Monday, October 6, 2014

A Response-Based Approach To Reading Literature

It seems to me that this article's primary focus is on the way in which instructors perform literature-based instruction, and the importance of a response-based approach. I feel like this article is a bit vague on this idea in the first few pages, making it a bit dry to start off with. However, the latter half of the article provides an excellent framework for teachers to build their instructional methods off of. Most importantly, Langer emphasizes the importance of a response-based approach to literature as a means of developing students' critical thinking skills and helping them learn how to ask questions as well as answer them.
What's great about the framework of optional teaching experiences that Langer establishes is that it's primarily focused on helping students make connections with the text, gain understanding of it, and to have students consider the implications of a text, without focusing on the objective statements that can be made about it. My favorite example Langer makes regarding these sorts of shallow, superficial forms of literary analysis is the multiple choice question "Huck Finn is a good boy. True or False," which is the sort of thoughtless, bland question that lacks any depth, and would not provoke much discussion.
It's clear to me that Langer's response-based approach to reading literature is a means of encouraging student growth rather than stagnating them with facts for the sake of facts.
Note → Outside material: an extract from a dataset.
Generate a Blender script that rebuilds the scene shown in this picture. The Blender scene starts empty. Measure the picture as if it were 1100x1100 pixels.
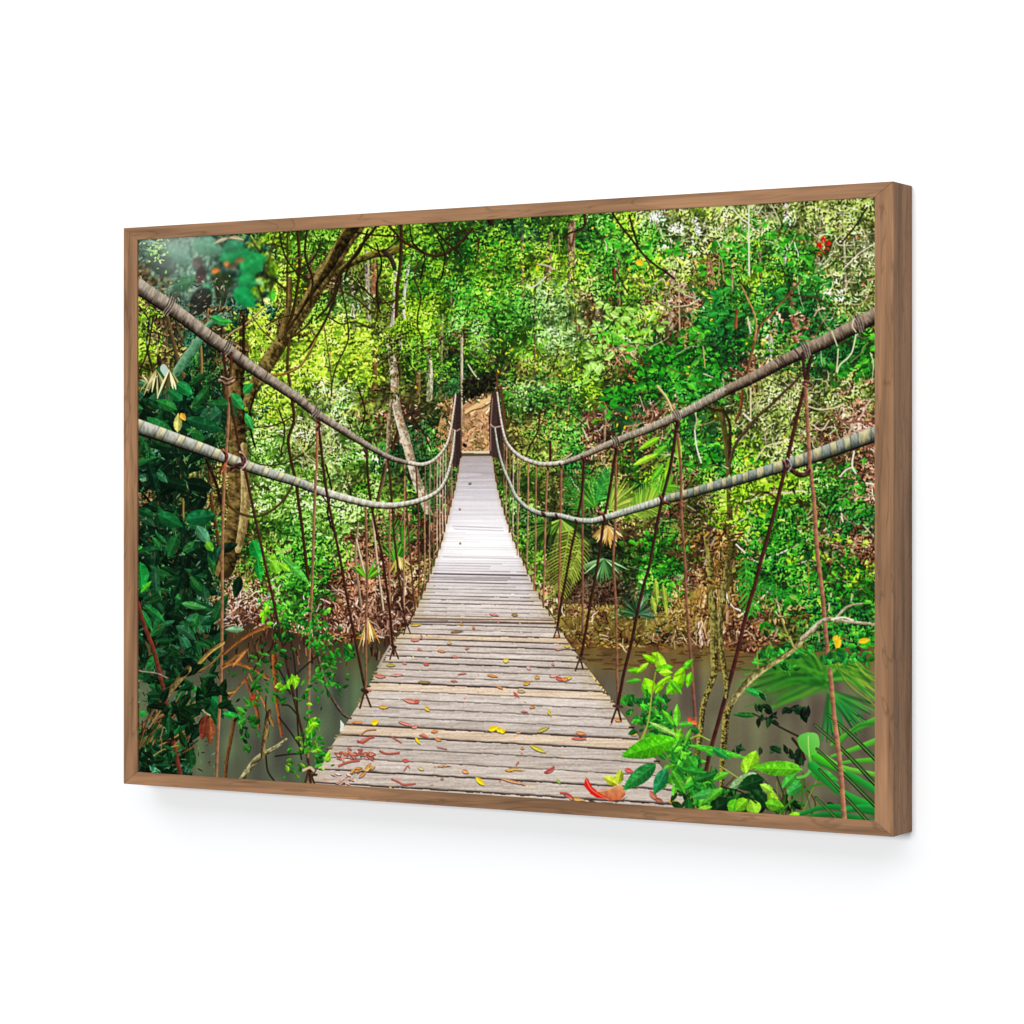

In our pedagogical methodology we need to be leading students to information by prompting them to ask themselves and their peers questions, not providing them with the answers in the hopes that rote memorization will promote learning. It's clear that by putting education in the hands of the students, with help from an educator, the classroom can be a place where each student develops the ability to interpret literary texts in more than one way, without being confined to one method provided by an educator.